TO BE DONE:
Below are records that hold pictures; write out only the lines from their start through the line with "m.build('worker_symbol', 'ink', sb, local=True)", exactly, and drop the pictures.
**** GIVEN INFORMATION ****
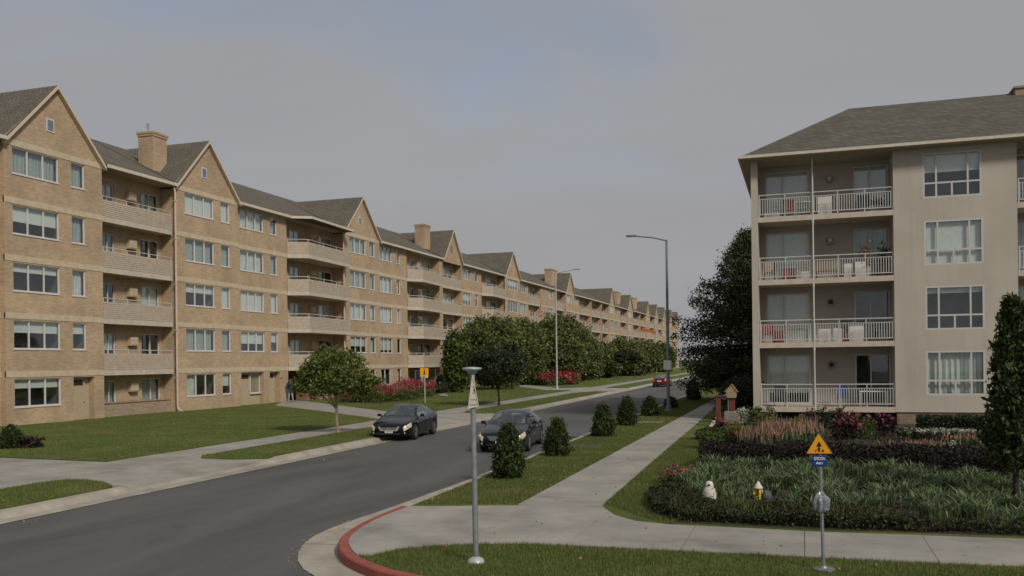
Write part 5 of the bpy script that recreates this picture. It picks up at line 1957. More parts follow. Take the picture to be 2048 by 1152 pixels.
# yellow square sign on the left lawn
qx, qy = P(850, 806)
t = thing('square_sign', (qx, qy, 0), 'yellow square worker sign on a thin post in front of the red flower bed', 'sign', rz=math.atan2(-qx, qy))
m = MB(); m.tube((0, 0, 0), (0, 0, 2.3), .045, n=8); m.build('post', 'galv_light', t, local=True)
m = MB(); m.box(-.33, -.075, 1.92, .28, -.05, 2.56); sb = m.build('sign_board', 'signyellow', t, local=True, bevel=.02)
m = MB(); kq = .026
for pts in ([(-1.4, 12), (1.4, 12), (2.6, 9), (1.2, 6), (-1.2, 6), (-2.4, 9)], [(-1, 15), (1, 15), (1.3, 12), (-1.3, 12)], [(-3, 2), (3, 2), (2.6, 6), (-2.6, 5.4)]):
    fig(m, pts, -.02, 2.02, kq, -.079)
m.box(-.12, -.079, 2.47, .10, -.076, 2.50)
m.build('worker_symbol', 'ink', sb, local=True)

# ------------------------------------------------------------------ vegetation
def crown_pts(ells, n, clump=26, tight=.17, shell=.45):
    """leaf places: clumps spread through ellipsoids (cx,cy,cz,rx,ry,rz), denser towards the outside"""
    vol = np.array([e[3] * e[4] * e[5] for e in ells]) ** .8
    vol /= vol.sum()
    nc = max(8, n // clump)
    which = rng.choice(len(ells), nc, p=vol)
    E_ = np.array(ells)[which]
    d = unit(nc)
    r_ = (shell + (1 - shell) * rng.random(nc) ** .6)[:, None]
    c = E_[:, :3] + d * r_ * E_[:, 3:6]
    cs = rng.uniform(.6, 1.5, nc)
    i = rng.integers(0, nc, n)
    rad = np.minimum(E_[i, 3:6].mean(1), 2.6)
    g = rng.normal(size=(n, 3)) * (rad * tight * cs[i])[:, None] * np.array([1, 1, .72])
    return c[i] + g


def limb_tree(m_, base, top, r0, targets, rr_):
    base, top = Vector(base), Vector(top)
    n = 7
    pts = []
    for i in range(n + 1):
        t_ = i / n
        p = base.lerp(top, t_) + Vector((rr_.uniform(-.03, .03), rr_.uniform(-.03, .03), 0)) * (top - base).length * .25 * (1 if 0 < i < n else 0)
        pts.append((p, r0 * (1 - .75 * t_)))
    m_.tube(base - Vector((0, 0, .05)), base + Vector((0, 0, .12)), r0 * 1.5, r0 * 1.02, n=9)
    for (p, a), (q, b) in zip(pts[:-1], pts[1:]): m_.tube(p, q, a, b, n=8)
    for tg in targets:
        tg = Vector(tg)
        k0 = rr_.uniform(.35, .85)
        i = min(n - 1, int(k0 * n))
        s_, r_ = pts[i]
        mid_ = s_.lerp(tg, .5) + Vector((0, 0, (tg - s_).length * .10))
        m_.tube(s_, mid_, r_ * .55, r_ * .35, n=6)
        m_.tube(mid_, tg, r_ * .35, r_ * .08, n=5)
        for _ in range(3):
            e_ = tg + Vector((rr_.uniform(-1, 1), rr_.uniform(-1, 1), rr_.uniform(-.3, .7))) * (tg - s_).length * .35
            m_.tube(mid_.lerp(tg, rr_.uniform(.2, .9)), e_, r_ * .18, r_ * .05, n=4)


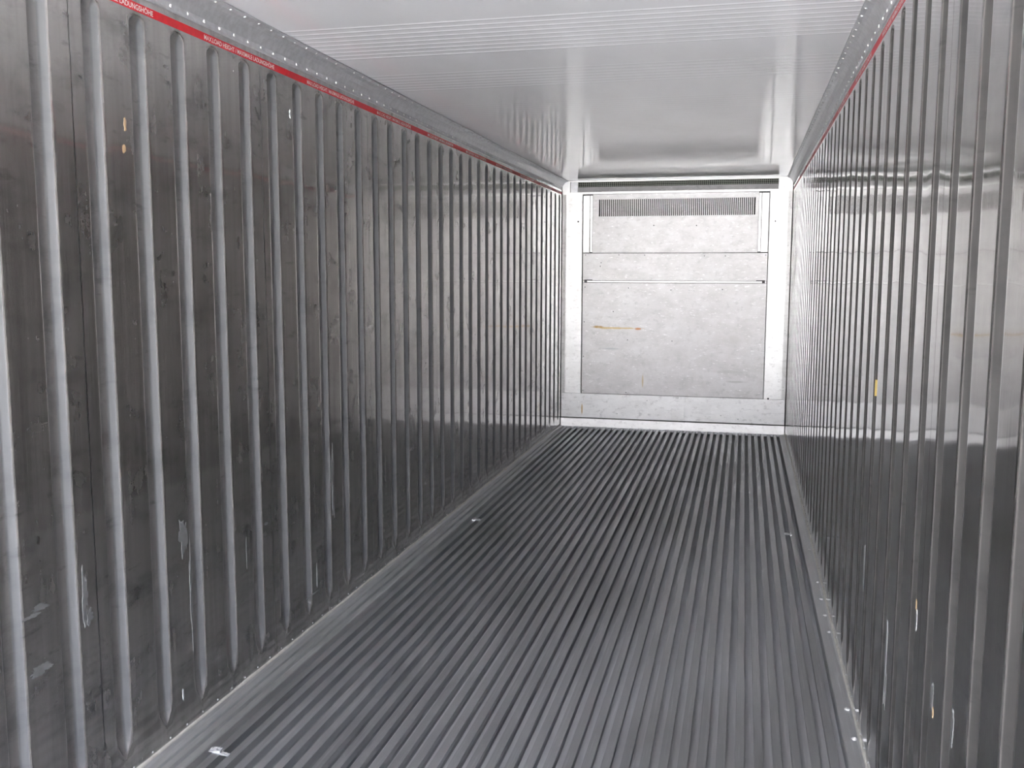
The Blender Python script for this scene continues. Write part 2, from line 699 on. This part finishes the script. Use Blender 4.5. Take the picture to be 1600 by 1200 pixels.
def plate(name, x0, x1, z0, z1, y0=0.0, th=.02, mat=M_BULK, label=None, cat=None, parent=None, bevel=.0015, group=None):
    b = MB()
    b.box(x0, x1, YB + y0, YB + y0 + th, z0, z1)
    o = b.build(name, mat, parent, bevel=bevel)
    if label:
        tag(o, label, cat, group)
    return o


def screw(parent, x, z, y0=0.0, rad=.006, mat=M_DARKSCREW, name='screw'):
    b = MB()
    b.dome((0, 0, 0), (0, -1, 0), rad, .003, 8)
    o = b.build(name, mat, parent, smooth=True)
    o.location = (x, YB + y0, z)
    return o


# foot: kick plate and lower band
kp = MB()
kp.prism_x([(YB + .03, -.02), (YB + .03, .092), (YB - .002, .092), (YB - .006, .088), (YB - .010, .004), (YB - .004, -.004)], .006, W - .006)
kick = kp.build('kick_plate', M_FRAME)
fresh_normals(kick)
tag(kick, 'long bright aluminium kick plate at the foot of the rear bulkhead', 'kick plate')
sh = MB()
sh.box(.004, W - .004, YB - .014, YB - .0115, -.022, .0035)
sh.build('lower_lip', M_COVE, kick)

band = plate('bulkhead_panel', .006, W - .006, .099, .354, .004, .03, M_BAND,
             'wide low grey aluminium band just above the kick plate', 'panel')
low = plate('bulkhead_panel', .223, 2.0685, .357, 1.510, .004, .03, M_BULK,
            'large square scuffed lower bulkhead panel with an orange stain', 'panel')
mid = plate('bulkhead_panel', .223, 2.0685, 1.534, 1.812, .002, .03, M_BULK,
            'wide middle bulkhead panel between the dark slot and the slotted panel', 'panel')

# side posts
for sx, lab in ((0, 'tall bright corner post left of the bulkhead panels'), (1, 'tall bright corner post right of the bulkhead panels')):
    b = MB()
    z0 = .357

    def X(v):
        return v if sx == 0 else W - v
    pr = [(X(.006), YB + .03), (X(.006), YB - .006), (X(.045), YB - .010), (X(.200), YB - .012), (X(.214), YB - .012), (X(.220), YB - .006), (X(.220), YB + .03)]
    n_ = len(pr)
    z1 = 2.4115
    b.v += [(x, y, z0) for x, y in pr] + [(x, y, z1) for x, y in pr]
    for i in range(n_):
        j = (i + 1) % n_
        b.f.append((i, j, n_ + j, n_ + i))
    b.f.append(tuple(range(n_)))
    b.f.append(tuple(range(n_, 2 * n_)))
    o = b.build('corner_post', M_FRAME)
    fresh_normals(o)
    tag(o, lab, 'post')
    if sx == 0:
        post_l = o
    else:
        post_r = o
    # folded corner strip where post meets lining, with twin screws
    for z in (.45, 1.02, 1.57, 1.88, 2.28):
        screw(o, X(.030), z, -.009, .0045, M_COVE)
        screw(o, X(.030), z + .028, -.009, .0045, M_COVE)
screw(post_l, .172, 2.135, -.012, .009)
screw(post_r, 2.130, 2.120, -.012, .008)
screw(post_r, 2.118, .362, -.012, .010)

# upper slotted service panel, built round its slots
SX0, SX1, SZ0, SZ1 = .384, 1.937, 2.185, 2.356
pb = MB()
y0, y1 = YB - .004, YB + .020
for (a, c, d, e_) in ((.322, 1.968, 1.817, SZ0), (.322, 1.968, SZ1, 2.408), (.322, SX0, SZ0, SZ1), (SX1, 1.968, SZ0, SZ1)):
    pb.box(a, c, y0, y1, d, e_)
up = pb.build('slotted_panel', M_BULK)
tag(up, 'upper bulkhead panel with a row of narrow vertical air slots', 'panel')
NS = 79
sp = (SX1 - SX0) / NS
gb = MB()
for i in range(1, NS):
    x = SX0 + sp * i
    gb.box(x - sp * .24, x + sp * .24, y0 + .0005, y0 + .007, SZ0 - .002, SZ1 + .002)
gb.build('slot_bars', M_BULK, up)
cv = MB()
cv.box(.33, 1.98, YB + .18, YB + .185, 2.0, 2.409)
cv.build('dark_backing', M_CAVITY, up)

# narrow uprights either side of the slotted panel
for sx in (0, 1):
    def X(v):
        return v if sx == 0 else W - v
    a, c = sorted((X(.2235), X(.291)))
    o = plate('side_stile', a, c, 1.820, 2.398, -.006, .03, M_FRAME,
              'narrow bright stile on the %s edge of the slotted panel' % ('left' if sx == 0 else 'right'), 'stile')
    a, c = sorted((X(.2945), X(.3195)))
    plate('stile_lip', a, c, 1.825, 2.398, .000, .012, M_FRAME, parent=o)
    # black rubber caps at both ends of the stile
    a, c = sorted((X(.243), X(.315)))
    plate('end_cap', a, c, 2.3985, 2.4095, -.012, .02, M_DARKSCREW, parent=o)
    a, c = sorted((X(.290), X(.318)))
    plate('end_cap', a, c, 1.8130, 1.8215, -.012, .02, M_DARKSCREW, parent=o)

# dark slot between middle and lower panel, its catches and end brackets
gap = plate('panel_gap_rail', .225, 2.066, 1.5125, 1.5320, .012, .02, M_FRAME, 'thin rail in the dark slot above the large lower panel', 'rail')
sl = MB()
sl.box(.238, 2.064, YB + .003, YB + .012, 1.5105, 1.5145)
sl.build('dark_seal', M_DARKSCREW, gap)
for x in (.355, .80, 1.215, 1.37, 1.84):
    b = MB()
    b.box(x, x + .055, YB - .004, YB + .014, 1.519, 1.527)
    b.build('catch', M_FRAME, gap, bevel=.001)
    b = MB()
    b.box(x - .004, x + .059, YB + .002, YB + .006, 1.5265, 1.530)
    b.build('catch_edge', M_COVE, gap)
for sx in (0, 1):
    def X(v):
        return v if sx == 0 else W - v
    b = MB()
    a, c = sorted((X(.240), X(.268)))
    b.box(a, c, YB - .006, YB + .0018, 1.513, 1.542)
    a, c = sorted((X(.240), X(.325)))
    b.box(a, c, YB - .006, YB + .0018, 1.534, 1.542)
    b.build('corner_bracket', M_DARKSCREW, gap)

# header with the long wire mesh air return
hd = MB()
HX0, HX1, HZ0, HZ1 = .084, 2.206, 2.432, 2.535
hy0, hy1 = YB - .008, YB + .012
for (a, c, d, e_) in ((.006, W - .006, HZ1, H - .002), (.006, HX0, 2.412, HZ1), (HX1, W - .006, 2.412, HZ1), (HX0, HX1, 2.412, HZ0)):
    hd.box(a, c, hy0, hy1, d, e_)
header = hd.build('header_frame', M_FRAME)
tag(header, 'bright header frame under the ceiling holding a wire mesh air opening', 'frame')
b = MB()
b.prism_x([(YB + .026, HZ0 - .004), (YB + .034, 2.486), (YB + .040, 2.486), (YB + .040, HZ0 - .004)], HX0, HX1)
o = b.build('sloping_sill', M_BULK, header)
fresh_normals(o)
b = MB()
for i in range(107):
    x = HX0 + .02 * i
    if x > HX1:
        break
    b.box(x - .0016, x + .0016, YB + .041, YB + .044, 2.484, HZ1)
for z in (2.497, 2.516, 2.533):
    b.box(HX0, HX1, YB + .044, YB + .047, z - .0016, z + .0016)
b.build('wire_mesh', M_WIRE, header)
b = MB()
b.box(HX0, HX1, YB + .16, YB + .17, 2.43, H)
b.build('duct_back', M_CAVITY, header)
for a, c in ((HX0, HX0 + .075), (HX1 - .055, HX1)):
    b = MB()
    b.box(a, c, YB + .020, YB + .036, HZ0, HZ1)
    b.build('end_bracket', M_COVE, header, bevel=.001)

# screws and rivet heads on the panels
for x, z, pn in ((.250, 1.795, mid), (.595, 1.795, mid), (.858, 1.792, mid), (1.455, 1.783, mid), (1.66, 1.782, mid), (2.05, 1.79, mid),
                 (.412, 1.715, mid), (.405, 1.680, mid)):
    screw(pn, x, z, .002, .005)
for x, z in ((.247, 1.465), (.700, 1.458), (.242, 1.105), (.697, .925), (1.152, .921), (.545, 1.215), (.240, .745), (.237, .385),
             (.690, .377), (1.640, 1.448), (1.13, 1.44)):
    screw(low, x, z, .004, .0055)
for x, z in ((1.310, 1.435), (1.158, 1.452), (.905, 1.125), (1.145, .377), (1.63, .39), (1.36, 1.43)):
    screw(low, x, z, .004, .0065, M_RIVET)
for x, z in ((.945, 2.09), (1.37, 2.085)):
    screw(up, x, z, -.004, .006)
for x, z in ((.91, .30), (1.28, .20), (1.66, .17), (1.83, .14), (.6, .15)):
    screw(band, x, z, .004, .004)
cp = plate('square_plate', 1.16, 1.29, .115, .255, -.001, .005, M_FRAME, parent=band)  # thin square plate standing slightly proud of the band

# ------------------------------------------------------------------ marks on the linings
for (y, z, ry, rz, s) in ((4.045, .64, .014, .13, 1), (4.02, .70, .006, .06, 31), (2.82, .70, .022, .06, 3), (2.855, .47, .006, .17, 4),
                          (2.312, .67, .012, .075, 5), (2.33, .60, .014, .02, 32), (2.13, .695, .035, .007, 6), (2.10, .68, .03, .006, 33),
                          (2.12, .52, .04, .012, 7), (3.40, .60, .014, .006, 8), (3.24, .53, .003, .05, 9)):
    blob(wall_l, -1, y, z, ry, rz, M_SCUFF, seed=s, jag=.7)
# torn corner patch low on the left lining
for (y, z, ry, rz, s) in ((3.855, .235, .004, .045, 41), (3.80, .165, .055, .004, 42)):
    blob(wall_l, -1, y, z, ry, rz, M_PEEL, seed=s, jag=.6)
blob(wall_l, -1, 2.783, .152, .004, .022, M_FOIL, seed=43, jag=.4, name='bright_nick')
blob(wall_l, -1, 3.699, 2.264, .006, .014, M_FOIL, seed=44, jag=.8, name='bright_nick')
for (y, z, ry, rz, s, mt) in ((2.19, .672, .012, .030, 11, M_SCUFF), (1.982, .700, .011, .036, 12, M_SCUFF), (2.172, .640, .006, .010, 13, M_TAN),
                              (2.85, .49, .010, .12, 14, M_PEEL), (2.83, .40, .008, .05, 17, M_SCUFF), (3.41, .58, .007, .07, 15, M_SCUFF),
                              (2.415, .765, .006, .026, 16, M_PEEL), (2.43, .80, .006, .014, 18, M_TAN)):
    blob(wall_r, 1, y, z, ry, rz, mt, seed=s, jag=.5)
# yellow sticker on a groove flank of the right lining, weld tabs along the floor edge
gy = min(GC, key=lambda g: abs(g - 3.26))
b = MB()
b.quad((W + .0035, gy + .0335, 1.20), (W + .0152, gy + .0235, 1.20), (W + .0152, gy + .0235, 1.255), (W + .0035, gy + .0335, 1.255))
b.quad((W + .0030, gy + .0325, 1.20), (W + .0030, gy + .0325, 1.255), (W + .0147, gy + .0225, 1.255), (W + .0147, gy + .0225, 1.20))
o = b.build('sticker', M_YEL, wall_r)
o['label'] = 'small faded yellow sticker'
for y in (5.655, 5.05, 4.783, 4.55, 4.333, 3.55, 3.32):
    b = MB()
    b.dome((W - .018, y, .0035), (0, 0, 1), .011, .006, 9)
    b.build('weld_tab', M_RIVET, floor, smooth=True)
for (y, z, ry, rz, s) in ((2.60, 2.06, .006, .020, 21), (2.59, 1.985, .008, .010, 22)):
    blob(wall_l, -1, y, z, ry, rz, M_TAN, seed=s, jag=.5, name='adhesive_smear')

# ------------------------------------------------------------------ foil scraps on the floor


def scrap(x, y, z, lx, ly, seed, label, group=None):
    b = MB()
    nx_, ny_ = 7, 5
    for i in range(nx_ + 1):
        for j in range(ny_ + 1):
            h = .004 + .004 * noise.noise(Vector((i * .9, j * .9, seed * 5.3)))
            b.v.append(((i / nx_ - .5) * lx, (j / ny_ - .5) * ly * (1 + .25 * noise.noise(Vector((i, seed, 0)))), h))
    t = len(b.v)
    for i in range(nx_ + 1):
        for j in range(ny_ + 1):
            v = b.v[i * (ny_ + 1) + j]
            b.v.append((v[0], v[1], 0.0))
    for i in range(nx_):
        for j in range(ny_):
            a = i * (ny_ + 1) + j
            q = (a, a + ny_ + 1, a + ny_ + 2, a + 1)
            b.f.append(q)
            b.f.append(tuple(t + k_ for k_ in q[::-1]))
    ring = [i * (ny_ + 1) for i in range(nx_ + 1)] + [nx_ * (ny_ + 1) + j for j in range(1, ny_ + 1)] + \
           [i * (ny_ + 1) + ny_ for i in range(nx_ - 1, -1, -1)] + [j for j in range(ny_ - 1, 0, -1)]
    for a, c in zip(ring, ring[1:] + ring[:1]):
        b.f.append((a, c, t + c, t + a))
    o = b.build('foil_scrap', M_FOIL)
    fresh_normals(o)
    o.location = (x, y, z)
    o.rotation_euler = (0, 0, seed * .7)
    tag(o, label, 'scrap', group)
    return o


scrap(.160, 2.72, 0.0, .040, .03, .2, 'longer pale foil scrap on the near left edge of the floor')
scrap(.205, 2.70, 0.0, .016, .03, 2.2, 'tiny bluish foil fleck beside the near left foil scrap')
scrap(.192, 5.84, 0.0, .055, .035, .1, 'pale foil scrap on the left floor rails halfway down')
scrap(2.162, 5.978, 0.0, .045, .035, .15, 'bright foil scrap lying by the right wall of the floor')

# ------------------------------------------------------------------ yard outside the open doors
g = MB()
g.box(-40, 40, -70, YD - .35, -1.00, -.85)
structure(g.build('ground', M_GROUND), 'concrete yard outside the open container doors')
****
RESULT OF THE TASK:
Write part 5 of the bpy script that recreates this picture. It picks up at line 1957. More parts follow. Take the picture to be 2048 by 1152 pixels.
# yellow square sign on the left lawn
qx, qy = P(850, 806)
t = thing('square_sign', (qx, qy, 0), 'yellow square worker sign on a thin post in front of the red flower bed', 'sign', rz=math.atan2(-qx, qy))
m = MB(); m.tube((0, 0, 0), (0, 0, 2.3), .045, n=8); m.build('post', 'galv_light', t, local=True)
m = MB(); m.box(-.33, -.075, 1.92, .28, -.05, 2.56); sb = m.build('sign_board', 'signyellow', t, local=True, bevel=.02)
m = MB(); kq = .026
for pts in ([(-1.4, 12), (1.4, 12), (2.6, 9), (1.2, 6), (-1.2, 6), (-2.4, 9)], [(-1, 15), (1, 15), (1.3, 12), (-1.3, 12)], [(-3, 2), (3, 2), (2.6, 6), (-2.6, 5.4)]):
    fig(m, pts, -.02, 2.02, kq, -.079)
m.box(-.12, -.079, 2.47, .10, -.076, 2.50)
m.build('worker_symbol', 'ink', sb, local=True)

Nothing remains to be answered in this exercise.